The status of parochial property has been a contested issue since Archbishop Sean O’ Malley of Boston sold off parish assets and closed 60 parishes to pay off molestation claims against the Boston archdiocese several years ago. In Aug. 2005 the Holy See ruled that the archdiocese of Boston was wrong in thus seizing parish assets.

This ruling did not affect the U.S. courts. Also in Aug. 2005, Spokane U.S. bankruptcy Judge Patricia Williams ruled that churches, parochial schools, and such assets as cemeteries belong to the diocese, not to parishes. In declaring bankruptcy over molestation claims in Dec., 2004, the Spokane diocese had argued that its assets amounted to only $10 million in real estate. Lawyers for alleged victims, on the other hand, said that, since parishes, parochial schools, and other property, belonged to the diocese as well, its assets exceeded $80 million.
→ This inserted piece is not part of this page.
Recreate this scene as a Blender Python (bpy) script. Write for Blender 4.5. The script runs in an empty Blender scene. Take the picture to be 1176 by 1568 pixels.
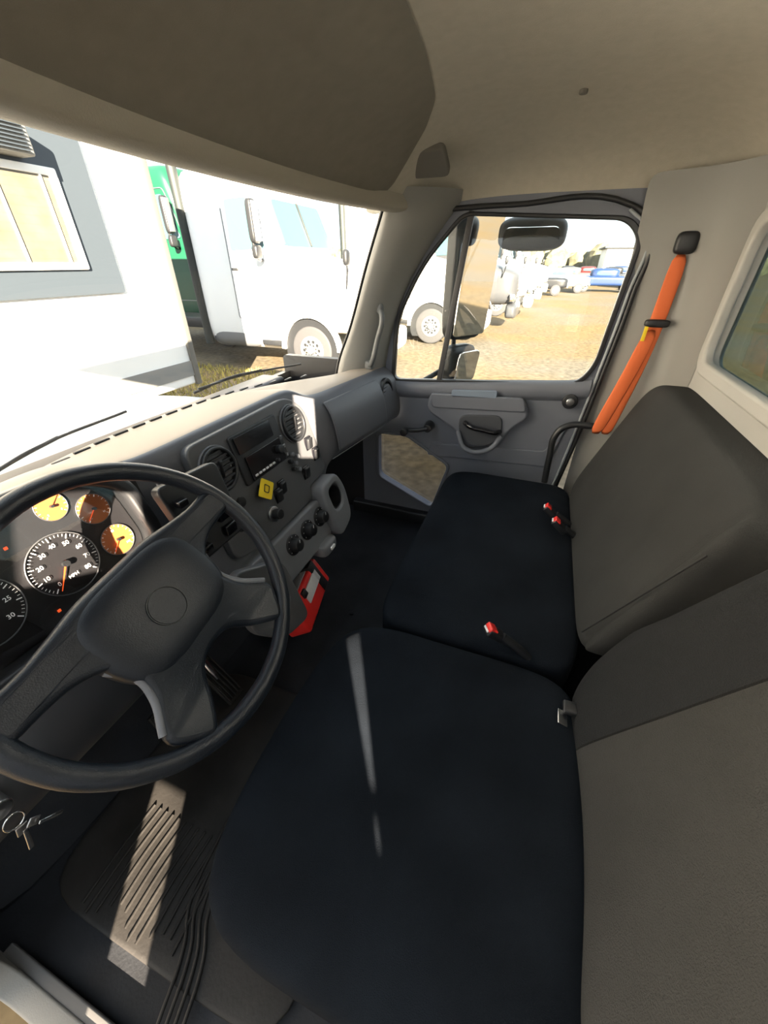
import bpy, bmesh, math, random
from mathutils import Vector, Matrix
random.seed(4)
V=Vector
ZS=1.30      # cab floor ends up at z=0
G=-2.2       # outside ground (before shift)

# ------------------------------------------------------------ materials
MATS={}
def mat(name,col,rough=.6,metal=0.,nscale=0,namt=.25,bump=0.,bscale=None,spec=.5,sheen=0.,emit=None,es=1.,coat=0.,bdist=.003):
    if name in MATS: return MATS[name]
    m=bpy.data.materials.new(name); m.use_nodes=True
    nt=m.node_tree; b=nt.nodes['Principled BSDF']
    b.inputs['Base Color'].default_value=(*col,1); b.inputs['Roughness'].default_value=rough
    b.inputs['Metallic'].default_value=metal
    b.inputs['Specular IOR Level'].default_value=spec
    b.inputs['Sheen Weight'].default_value=sheen
    b.inputs['Coat Weight'].default_value=coat
    if emit: 
        b.inputs['Emission Color'].default_value=(*emit,1); b.inputs['Emission Strength'].default_value=es
    if nscale or bump:
        tc=nt.nodes.new('ShaderNodeTexCoord')
    if nscale:
        n=nt.nodes.new('ShaderNodeTexNoise'); n.inputs['Scale'].default_value=nscale; n.inputs['Detail'].default_value=5
        nt.links.new(tc.outputs['Object'],n.inputs['Vector'])
        r=nt.nodes.new('ShaderNodeValToRGB')
        r.color_ramp.elements[0].position=.3; r.color_ramp.elements[1].position=.7
        r.color_ramp.elements[0].color=(*[c*(1-namt) for c in col],1)
        r.color_ramp.elements[1].color=(*[min(1,c*(1+namt)) for c in col],1)
        nt.links.new(n.outputs['Fac'],r.inputs['Fac']); nt.links.new(r.outputs['Color'],b.inputs['Base Color'])
    if bump:
        n2=nt.nodes.new('ShaderNodeTexNoise'); n2.inputs['Scale'].default_value=bscale or 300; n2.inputs['Detail'].default_value=3
        nt.links.new(tc.outputs['Object'],n2.inputs['Vector'])
        bp=nt.nodes.new('ShaderNodeBump'); bp.inputs['Strength'].default_value=bump; bp.inputs['Distance'].default_value=bdist
        nt.links.new(n2.outputs['Fac'],bp.inputs['Height']); nt.links.new(bp.outputs['Normal'],b.inputs['Normal'])
    MATS[name]=m; return m
def wrinkle(m,scale=5,strength=.45,dist=.016):
    nt=m.node_tree; b=nt.nodes['Principled BSDF']; src=b.inputs['Normal'].links[0].from_socket
    tc=nt.nodes.new('ShaderNodeTexCoord'); n=nt.nodes.new('ShaderNodeTexNoise'); n.inputs['Scale'].default_value=scale; n.inputs['Detail'].default_value=2; n.inputs['Distortion'].default_value=.6
    nt.links.new(tc.outputs['Object'],n.inputs['Vector']); bp=nt.nodes.new('ShaderNodeBump'); bp.inputs['Strength'].default_value=strength; bp.inputs['Distance'].default_value=dist
    nt.links.new(n.outputs['Fac'],bp.inputs['Height']); nt.links.new(src,bp.inputs['Normal']); nt.links.new(bp.outputs['Normal'],b.inputs['Normal'])
def glassmat(name,tint=(.95,.98,.97),gl=.05):
    m=bpy.data.materials.new(name); m.use_nodes=True; nt=m.node_tree; nt.nodes.clear()
    o=nt.nodes.new('ShaderNodeOutputMaterial'); t=nt.nodes.new('ShaderNodeBsdfTransparent'); g=nt.nodes.new('ShaderNodeBsdfGlossy')
    g.inputs['Roughness'].default_value=.02; t.inputs['Color'].default_value=(*tint,1)
    x=nt.nodes.new('ShaderNodeMixShader'); x.inputs[0].default_value=gl
    nt.links.new(t.outputs[0],x.inputs[1]); nt.links.new(g.outputs[0],x.inputs[2]); nt.links.new(x.outputs[0],o.inputs[0])
    return m
headl=mat('headliner_fabric',(.42,.39,.32),.95,nscale=40,namt=.04,bump=.25,bscale=500,spec=.2)
overh=mat('overhead_shade_fabric',(.19,.175,.14),.9,nscale=30,namt=.05,bump=.25,bscale=500,spec=.25)  # headliner shade painted in as a darker colour at the front
pillar=mat('pillar_plastic_grey',(.23,.225,.21),.6,bump=.15,bscale=400)
backw=mat('rear_panel_grey',(.38,.37,.34),.7,bump=.15,bscale=400)
dashtop=mat('dash_top_vinyl',(.30,.25,.20),.55,bump=.3,bscale=500)
dashgrey=mat('dash_grey_plastic',(.095,.100,.115),.42,bump=.2,bscale=500)
panelgrey=mat('centre_panel_grey',(.070,.073,.080),.45,bump=.1,bscale=500)
lowgrey=mat('lower_dash_grey',(.15,.16,.18),.5,bump=.1,bscale=500)
doorgrey=mat('door_grey_plastic',(.125,.137,.165),.5,bump=.2,bscale=500)
doortrim=mat('door_trim_bluegrey',(.17,.215,.28),.4)
blk=mat('black_plastic',(.012,.013,.015),.42,bump=.1,bscale=500)
blkg=mat('black_gloss',(.006,.006,.008),.12)
rubber=mat('black_rubber',(.014,.013,.012),.6,nscale=8,namt=.5,bump=.2,bscale=120,spec=.3)
leather=mat('wheel_leather',(.010,.014,.021),.38,bump=.2,bscale=500,spec=.42)
seatf=mat('seat_fabric_navy',(.0080,.0105,.0145),.95,nscale=6,namt=.3,bump=.6,bscale=700,spec=.06); wrinkle(seatf)
seatb=mat('seatback_fabric_grey',(.034,.0350,.0345),.95,nscale=5,namt=.12,bump=.7,bscale=600,spec=.15); wrinkle(seatb)
seam=mat('seam_thread',(.012,.012,.013),.9)
white=mat('gauge_white',(.8,.8,.8),.5,emit=(1,1,1),es=.2)
redn=mat('needle_red',(.8,.08,.02),.4,emit=(1,.12,.02),es=.9)
redp=mat('red_plastic',(.75,.03,.025),.35)
chrome=mat('chrome',(.8,.8,.8),.15,1.)
steel=mat('steel',(.5,.5,.5),.3,1.)
yellow=mat('yellow_tag',(.85,.62,.02),.5)
orange=mat('orange_webbing',(.72,.15,.04),.7,bump=.4,bscale=500)
carpet=mat('floor_rubber_dark',(.011,.0125,.0155),.7,nscale=7,namt=.4,bump=.3,bscale=150,spec=.25)
screen=mat('display_dark',(.01,.012,.015),.1)
label=mat('label_white',(.7,.7,.72),.5)
tpaint=mat('truck_white_paint',(.78,.79,.81),.3,nscale=1.2,namt=.03,coat=.3)
tglass=mat('truck_tinted_glass',(.04,.09,.10),.08)
tyre=mat('tyre_rubber',(.03,.03,.033),.8)
alu=mat('wheel_aluminium',(.20,.21,.23),.4,.7)
siding=mat('office_white_siding',(.78,.78,.77),.6,nscale=2,namt=.02)
offgrey=mat('office_grey_trim',(.034,.045,.058),.6)
blind=mat('window_blinds_cream',(.115,.102,.075),.5,nscale=6,namt=.2)
green=mat('green_truck_paint',(.004,.050,.026),.35)
hoodm=mat('hood_paint_white',(.36,.46,.55),.25,coat=.4)
amber=mat('amber_lamp',(.9,.35,.02),.3,emit=(1,.4,.03),es=1.5)
bluep=mat('blue_paint',(.008,.022,.07),.35)
mirrorm=mat('mirror_glass',(.80,.78,.74),.04,1.)
glareface=mat('gauge_face_orange_glare',(.42,.13,.035),.5)  # orange lens reflection painted into the dial face colour
glass=glassmat('cab_glass'); 
glasst=glassmat('cluster_lens',(.96,.96,.96),.06)
def split_back():
    m=mat('driver_backrest_fabric',(.037,.0375,.0365),.95,nscale=5,namt=.12,bump=.9,bscale=420,spec=.15); wrinkle(m); nt=m.node_tree; b=nt.nodes['Principled BSDF']
    src=b.inputs['Base Color'].links[0].from_socket
    tc=nt.nodes.new('ShaderNodeTexCoord'); sx=nt.nodes.new('ShaderNodeSeparateXYZ'); nt.links.new(tc.outputs['Object'],sx.inputs[0])
    def mth(op,a,b_=None):
        n=nt.nodes.new('ShaderNodeMath'); n.operation=op
        for i,v in enumerate((a,b_)):
            if v is None: continue
            if isinstance(v,(int,float)): n.inputs[i].default_value=v
            else: nt.links.new(v,n.inputs[i])
        return n.outputs[0]
    ax=mth('SUBTRACT',sx.outputs[0],.385)
    lim=mth('SUBTRACT',.14,mth('MULTIPLY',mth('ADD',sx.outputs[2],.87),.13))
    dlt=mth('SUBTRACT',ax,lim)
    f=mth('GREATER_THAN',dlt,0.0)
    line=mth('LESS_THAN',mth('ABSOLUTE',dlt),.0020)
    mx=nt.nodes.new('ShaderNodeMix'); mx.data_type='RGBA'; nt.links.new(f,mx.inputs[0]); nt.links.new(src,mx.inputs[6]); mx.inputs[7].default_value=(.016,.0172,.0185,1)
    m2=nt.nodes.new('ShaderNodeMix'); m2.data_type='RGBA'; nt.links.new(line,m2.inputs[0]); nt.links.new(mx.outputs[2],m2.inputs[6]); m2.inputs[7].default_value=(.008,.008,.008,1)
    nt.links.new(m2.outputs[2],b.inputs['Base Color']); return m
dbackm=split_back()

# ------------------------------------------------------------ helpers
SC=bpy.context.scene; COL=SC.collection
def obj(name,me,mats):
    o=bpy.data.objects.new(name,me); COL.objects.link(o)
    for m in (mats if isinstance(mats,(list,tuple)) else [mats]): o.data.materials.append(m)
    return o
def smooth(me,ang=None):
    for p in me.polygons: p.use_smooth=True
    if ang is not None:
        bm=bmesh.new(); bm.from_mesh(me)
        for e in bm.edges:
            if len(e.link_faces)==2 and e.calc_face_angle(0)>math.radians(ang): e.smooth=False
        bm.to_mesh(me); bm.free()
def mesh(name,vs,fs,m,sm=True,ang=None):
    me=bpy.data.meshes.new(name); me.from_pydata([tuple(v) for v in vs],[],fs); me.update()
    if sm: smooth(me,ang)
    return obj(name,me,m)
def grp(name,parts):
    e=bpy.data.objects.new(name,None); COL.objects.link(e); e.empty_display_size=.05
    for p in parts:
        if p is not None: p.parent=e
    return e
def box(name,c,s,m,bev=.006,R=None,seg=3):
    bm=bmesh.new(); bmesh.ops.create_cube(bm,size=1)
    bmesh.ops.scale(bm,vec=s,verts=bm.verts)
    if bev>0: bmesh.ops.bevel(bm,geom=bm.edges[:],offset=min(bev,min(s)*.45),segments=seg,affect='EDGES',profile=.5)
    M=Matrix.Translation(V(c))
    if R is not None: M=M@R.to_4x4()
    bmesh.ops.transform(bm,matrix=M,verts=bm.verts)
    me=bpy.data.meshes.new(name); bm.to_mesh(me); bm.free(); smooth(me,40)
    return obj(name,me,m)
def sbox(name,c,h,n,m,div=14,deform=None,R=None):
    bm=bmesh.new(); bmesh.ops.create_cube(bm,size=2)
    bmesh.ops.subdivide_edges(bm,edges=bm.edges[:],cuts=div,use_grid_fill=True)
    for v in bm.verts:
        p=v.co; k=(abs(p.x)**n+abs(p.y)**n+abs(p.z)**n)**(1/n); q=p/k
        w=V((q.x*h[0],q.y*h[1],q.z*h[2]))
        if R is not None: w=R@w
        w=w+V(c)
        if deform: w=V(deform(w,q))
        v.co=w
    me=bpy.data.meshes.new(name); bm.to_mesh(me); bm.free(); smooth(me)
    return obj(name,me,m)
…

Spokane Bishop William Skylstad said Judge Williams' decision had “national consequences." In Dec. 2005, a Portland, Oregon federal bankruptcy judge denied the archdiocese of Portland's claim that creditors could not force the sale of parishes, schools, and other such assets, since the diocese held these in trust for the parishes as beneficiaries. Judge Elizabeth Perris denied the archdiocese's argument that the status of these properties should be determined by canon law. "Who owns the property is, quite simply, not a theological or doctrinal matter," she said. Perris said, "under civil law, the parishes and high schools are not separate civil legal entities."
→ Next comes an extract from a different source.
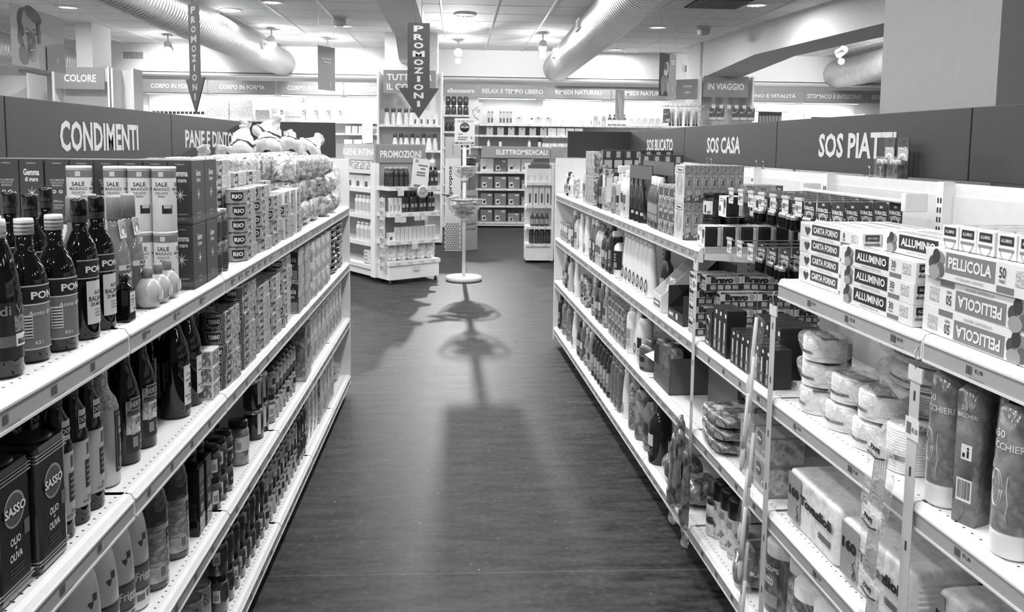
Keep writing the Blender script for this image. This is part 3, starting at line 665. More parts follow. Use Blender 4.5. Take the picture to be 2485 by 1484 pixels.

Archbishop Niederauer explained in a Dec. 4 letter to archdiocesan school principals that, “if a diocese maintains that under Church law parish and school properties cannot be used at the discretion of the bishop, then this concept must be unequivocally enshrined in the civil law structures of the Church.”

So the properties were transferred to a separate corporation, insulating them from the bishop's discretion [including Boston/Portland-like sale to pay of legal claims] and triggering the transfer tax.

Having undertaken standard corporate maneuvering to protect assets against possible legal attack, perhaps by victims of clerical sexual abuse, the Archdiocese of San Francisco had every right to expect to be treated like a corporation. As is occurring.